### WRITTEN PROBLEM
Reproduce exactly the lines below, from the first through the one containing "scn.camera = cam", and nothing more.

--- GIVEN MATERIAL ---

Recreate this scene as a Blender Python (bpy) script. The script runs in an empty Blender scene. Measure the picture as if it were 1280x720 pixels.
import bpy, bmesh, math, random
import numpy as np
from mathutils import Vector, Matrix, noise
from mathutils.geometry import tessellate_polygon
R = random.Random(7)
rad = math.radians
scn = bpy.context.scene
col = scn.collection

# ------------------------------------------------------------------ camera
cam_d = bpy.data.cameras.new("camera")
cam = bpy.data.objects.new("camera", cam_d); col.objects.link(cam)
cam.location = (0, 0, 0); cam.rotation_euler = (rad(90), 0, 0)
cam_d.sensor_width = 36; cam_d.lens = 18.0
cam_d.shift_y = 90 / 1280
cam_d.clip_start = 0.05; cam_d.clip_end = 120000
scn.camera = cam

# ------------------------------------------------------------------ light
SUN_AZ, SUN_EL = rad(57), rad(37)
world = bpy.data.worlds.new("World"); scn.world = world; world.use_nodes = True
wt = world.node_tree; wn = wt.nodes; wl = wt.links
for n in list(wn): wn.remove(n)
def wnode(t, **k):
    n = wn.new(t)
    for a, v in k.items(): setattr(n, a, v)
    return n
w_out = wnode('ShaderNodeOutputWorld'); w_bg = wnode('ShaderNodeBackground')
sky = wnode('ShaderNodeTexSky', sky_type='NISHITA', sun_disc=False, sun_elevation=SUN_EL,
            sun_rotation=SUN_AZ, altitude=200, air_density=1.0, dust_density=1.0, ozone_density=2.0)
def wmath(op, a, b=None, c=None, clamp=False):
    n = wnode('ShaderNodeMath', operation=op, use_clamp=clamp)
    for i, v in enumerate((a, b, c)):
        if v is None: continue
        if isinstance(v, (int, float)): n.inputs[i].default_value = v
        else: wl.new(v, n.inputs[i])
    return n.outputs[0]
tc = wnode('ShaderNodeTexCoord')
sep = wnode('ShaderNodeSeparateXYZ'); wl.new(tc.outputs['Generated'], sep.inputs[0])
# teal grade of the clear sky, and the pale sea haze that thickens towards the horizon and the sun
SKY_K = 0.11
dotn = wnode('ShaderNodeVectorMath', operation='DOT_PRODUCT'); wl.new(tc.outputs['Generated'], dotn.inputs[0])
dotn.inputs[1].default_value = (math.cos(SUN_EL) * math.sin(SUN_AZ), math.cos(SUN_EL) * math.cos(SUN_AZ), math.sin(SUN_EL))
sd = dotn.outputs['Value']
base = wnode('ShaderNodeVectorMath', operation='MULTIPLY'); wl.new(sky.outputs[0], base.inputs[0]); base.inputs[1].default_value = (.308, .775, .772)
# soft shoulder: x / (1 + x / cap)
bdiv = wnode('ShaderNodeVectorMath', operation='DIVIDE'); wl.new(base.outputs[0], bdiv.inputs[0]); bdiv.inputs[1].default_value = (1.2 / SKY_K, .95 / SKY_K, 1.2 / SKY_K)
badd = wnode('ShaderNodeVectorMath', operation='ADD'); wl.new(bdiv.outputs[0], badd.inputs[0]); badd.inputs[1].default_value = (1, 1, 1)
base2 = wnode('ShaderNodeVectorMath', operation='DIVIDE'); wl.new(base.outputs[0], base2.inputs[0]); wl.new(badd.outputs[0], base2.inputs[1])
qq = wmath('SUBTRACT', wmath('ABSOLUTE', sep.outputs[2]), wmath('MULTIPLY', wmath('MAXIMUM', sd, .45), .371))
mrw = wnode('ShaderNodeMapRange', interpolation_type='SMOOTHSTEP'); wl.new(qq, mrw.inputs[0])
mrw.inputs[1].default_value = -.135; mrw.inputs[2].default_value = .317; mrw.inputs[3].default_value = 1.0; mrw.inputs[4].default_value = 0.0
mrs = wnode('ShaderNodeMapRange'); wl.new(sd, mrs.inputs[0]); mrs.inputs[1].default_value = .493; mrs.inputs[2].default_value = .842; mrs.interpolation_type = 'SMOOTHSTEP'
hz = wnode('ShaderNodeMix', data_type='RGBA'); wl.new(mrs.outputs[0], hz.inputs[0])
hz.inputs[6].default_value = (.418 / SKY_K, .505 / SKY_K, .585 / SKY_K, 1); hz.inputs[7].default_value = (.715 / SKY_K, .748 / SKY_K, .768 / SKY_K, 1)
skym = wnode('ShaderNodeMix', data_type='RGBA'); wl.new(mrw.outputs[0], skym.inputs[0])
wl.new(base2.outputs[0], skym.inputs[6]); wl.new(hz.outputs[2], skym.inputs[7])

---

### TASK ANSWER
Recreate this scene as a Blender Python (bpy) script. The script runs in an empty Blender scene. Measure the picture as if it were 1280x720 pixels.
import bpy, bmesh, math, random
import numpy as np
from mathutils import Vector, Matrix, noise
from mathutils.geometry import tessellate_polygon
R = random.Random(7)
rad = math.radians
scn = bpy.context.scene
col = scn.collection

# ------------------------------------------------------------------ camera
cam_d = bpy.data.cameras.new("camera")
cam = bpy.data.objects.new("camera", cam_d); col.objects.link(cam)
cam.location = (0, 0, 0); cam.rotation_euler = (rad(90), 0, 0)
cam_d.sensor_width = 36; cam_d.lens = 18.0
cam_d.shift_y = 90 / 1280
cam_d.clip_start = 0.05; cam_d.clip_end = 120000
scn.camera = cam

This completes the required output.